Con afilados argumentos y abundante sostén documental, el autor nos lleva a finales del siglo XIX, a la época de la decadencia. Por mejor decir: a la complacencia estética con lo decadente en cuyo extremo hay una patética premonición, la del conflicto que centra el momento, la tensión irresoluble entre el mito y la historia. El Ochocientos parece ser el triunfo de la ciencia, la razón, la costumbre, el parlamento, el pensamiento libre, todo ello estructurado por las clases burguesas, autoras y protagonistas de la modernidad. Todo está bien y nadie lo cree. No se cree ni en eso ni en nada, si acaso en la nada de los nihilistas. La historia ha llegado a este punto y se propone culminar su tarea con la utopía de la Sociedad Perenne y la Paz Perpetua. Sin fibra y tratando de geometrizar la vida (sic Ortega) se prometen revoluciones. Son las que ya administran el futuro y las que arrasan el presente para fundar un recomienzo. Son las que proveen de fibra a una vida desanimada, desalmada, escasa de alma aunque sobrada de entendimiento.
En ese proyecto de aniquilar el pretérito por obsoleto y anacrónico se inscriben las vanguardias, privilegiando el futuro y desembarazándose del presente, ese almacén de fósiles. Es el proyecto de Marinetti, quien lo llevará hasta fundar un partido futurista cuando ya Mussolini lo ha vuelto innecesario. Lo que Serra sostiene es lo que los futuristas ignoraban de sí mismos: que no eran los regeneradores del tiempo sino la consecuencia del decadentismo que habían aprendido de Nietzsche, Huysmans y D’Annunzio, entre otros. Intentaron sanar la honda herida de la modernidad por medio de la guerra y lo consiguieron. Hoy diríamos que la historia lo consiguió valiéndose de ellos. Es, como describe Serra describiendo a su vez a Marinetti: el momento más intenso de la vida, su esencia, un mundo que se crea en el acto, más allá de lo justo y lo injusto, en el vértice de la pura necesidad. No se dilucida, se hace en un ejercicio de higiene ética que abre el dichoso futuro de los pueblos.
La empresa era grave y grandiosa. Marinetti se la atribuyó al fascismo, una existencia social de constante futuro que se cumple planteándose un nuevo futuro y así sucesivamente. A su pesar, Marinetti hizo historia.

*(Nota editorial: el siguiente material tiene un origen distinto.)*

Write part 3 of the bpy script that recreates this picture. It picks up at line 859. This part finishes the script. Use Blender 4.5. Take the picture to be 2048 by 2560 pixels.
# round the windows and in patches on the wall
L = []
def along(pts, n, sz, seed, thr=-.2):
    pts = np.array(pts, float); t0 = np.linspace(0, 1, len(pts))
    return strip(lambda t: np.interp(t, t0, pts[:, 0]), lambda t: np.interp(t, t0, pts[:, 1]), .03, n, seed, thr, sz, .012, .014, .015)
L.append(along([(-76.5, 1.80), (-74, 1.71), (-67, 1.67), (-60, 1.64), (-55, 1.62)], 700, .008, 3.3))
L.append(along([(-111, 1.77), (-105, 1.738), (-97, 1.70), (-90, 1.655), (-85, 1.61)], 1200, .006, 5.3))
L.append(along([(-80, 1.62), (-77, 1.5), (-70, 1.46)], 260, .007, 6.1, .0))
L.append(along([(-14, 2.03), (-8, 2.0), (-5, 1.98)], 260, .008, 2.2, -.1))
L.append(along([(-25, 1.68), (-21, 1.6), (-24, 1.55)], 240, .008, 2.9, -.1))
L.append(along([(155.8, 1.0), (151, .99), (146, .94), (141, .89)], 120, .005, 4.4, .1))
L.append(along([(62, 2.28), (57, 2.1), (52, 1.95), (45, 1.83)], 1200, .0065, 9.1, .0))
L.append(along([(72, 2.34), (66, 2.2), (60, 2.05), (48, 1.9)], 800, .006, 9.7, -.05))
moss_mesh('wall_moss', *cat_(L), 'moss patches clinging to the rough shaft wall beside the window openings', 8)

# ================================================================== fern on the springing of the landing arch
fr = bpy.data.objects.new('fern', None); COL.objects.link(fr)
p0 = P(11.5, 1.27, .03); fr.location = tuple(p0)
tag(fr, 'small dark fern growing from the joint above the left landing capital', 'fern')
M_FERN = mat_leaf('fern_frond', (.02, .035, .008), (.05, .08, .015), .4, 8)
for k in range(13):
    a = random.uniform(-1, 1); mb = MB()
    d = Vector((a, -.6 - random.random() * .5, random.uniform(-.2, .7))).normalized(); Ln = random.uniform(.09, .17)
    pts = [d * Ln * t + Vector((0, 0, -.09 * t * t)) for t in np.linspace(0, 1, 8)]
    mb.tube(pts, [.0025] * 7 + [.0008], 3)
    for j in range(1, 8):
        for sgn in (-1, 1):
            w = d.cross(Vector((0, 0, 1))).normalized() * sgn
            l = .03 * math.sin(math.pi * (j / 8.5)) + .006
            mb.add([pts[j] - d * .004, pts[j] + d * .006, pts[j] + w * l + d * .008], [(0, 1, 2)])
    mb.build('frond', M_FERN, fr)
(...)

Hoy lo que en su momento se vio como novedoso, es carne de museo, el fascismo incluido. Pero es, además, nuestro necesario pasado.
Las vanguardias nacieron como movimientos militares. Lo dijo Ortega comentando a Baudelaire, quien ya había señalado este peligro bélico. Se dieron en países atrasados como Italia y Rusia, donde la noticia técnica era apetitosa como un mito. También Suiza, país fuera de la historia, ajeno a la guerra, con el dadá, nihilista que desembocó en un duro catolicismo como para compensar el vértigo de la nada con el más sólido fundamento: la religión. Dejando de lado su anecdótico pintoresquismo, Marinetti nos ha legado lo que el tiempo hace con las vanguardias, negadoras del tiempo: hacer de su discurso un código, de su elocuencia una retórica, es decir un arte suasorio, la palabra que convence. Sus mejores hallazgos, por necesario contraste, no son literarios sino pictóricos, incluyendo en lo visual el naciente cine: Severini, Boccioni, Carrà más los filmes de Bragaglia.
El trabajo de Serra se vuelve indispensable en esta ancha temática que hace tanto a la intensidad de la decadencia como a la paralela fuerza del tiempo nuevo, cuya puerta es sangrienta. La edición cuenta con una fluida traducción, dos textos inéditos en español –uno marinettiano y otro de Shinrokuro Hidaka–, y un buen suplemento fotográfico.